Politics
Guardiola turns the tables and lectures the press
Pep Guardiola’s press conference was not a routine preview of a Manchester City match. Nor was it about tactics, results, or team selection. What happened was something else entirely.
The coach, known for teaching football with philosophical rigour, stepped off the pitch and asked a painful question about an entire profession: why is the press silent? Guardiola, synonymous with modern football and his historic partnership with Lionel Messi at Barcelona, did not shed his role as a coach. Instead, he expanded it.
Guardiola’s press conference a place for reflection
In a moment that felt sincere and unplanned, the press conference turned into a space for reflection when a journalist asked him:
Why do these issues matter so much to you?
Guardiola smiled, then replied with frustration:
I appreciate this question, because in ten years — or even the last two — this is the first time a journalist has asked me that. It’s as if talking about these issues isn’t allowed in your work. I don’t know.
This was not a throwaway comment. It exposed a deep failure in media practice, especially when compared to coverage of Russia’s war on Ukraine.

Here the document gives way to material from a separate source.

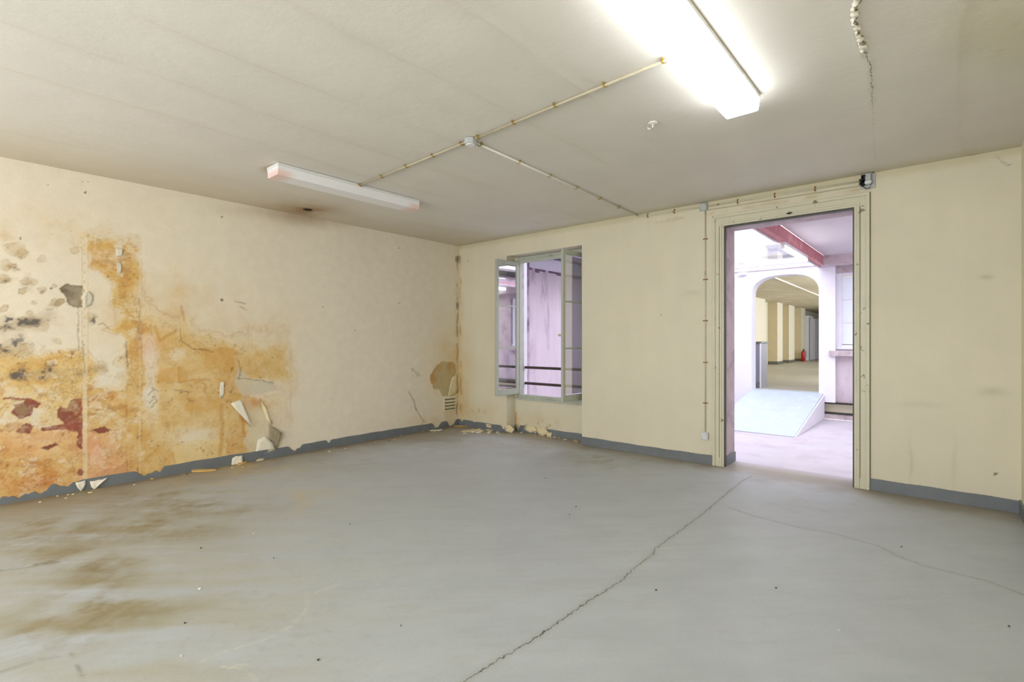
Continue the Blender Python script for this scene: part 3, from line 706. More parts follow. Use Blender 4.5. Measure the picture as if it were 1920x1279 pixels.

Then, sports press conferences became political platforms overnight. Players and coaches were routinely asked for political positions. No one complained about “politicising sport”. Neutrality vanished — but only in one direction.
Now, Guardiola speaks against that selective silence. He is not defending himself, but protesting the lack of scrutiny around Israel’s war of extermination in Palestine, which has killed more than 70,000 civilians and destroyed the foundations of life. That silence extends beyond Gaza. It reaches Sudan, where war has displaced millions, and a global climate fuelled by racism and hate against migrants.
Guardiola’s criticism was not aimed at one journalist. It was directed at an entire media system hiding behind the idea of “separating sport from politics”.
That principle has been used to ignore crimes and violations — particularly those committed by Israel — while athletes who express solidarity with Palestine face smears, silencing, and symbolic punishment. This has happened to figures such as Anwar Ghazi, Noussair Mazraoui, and Ons Jabeur.
Sports journalism is not light entertainment or a harmless supplement. It is journalism. It carries responsibility, accountability, and a duty to side with humanity against systems of oppression. Yet many outlets choose safety. They rebrand silence as “sportsmanship” and neutrality as morality. The irony is that these institutions fully understand the power of sport. FIFA president Gianni Infantino once called football “global magic”.
That magic becomes dangerous when it escapes the approved script.
Once again, Guardiola left the pitch — not to explain a game plan or an injury — but to offer a lesson:
Never before in human history has information been so visible. What’s happening in Palestine, Ukraine, Russia, Sudan. When I see these images, I feel pain. That’s why I will do everything I can to help build a better society.
This was not a political speech. It was a reminder of journalism’s most basic duty: to see, to ask, and to refuse silence.
This time, the journalists found themselves back in training — while the football manager reminded them of their job.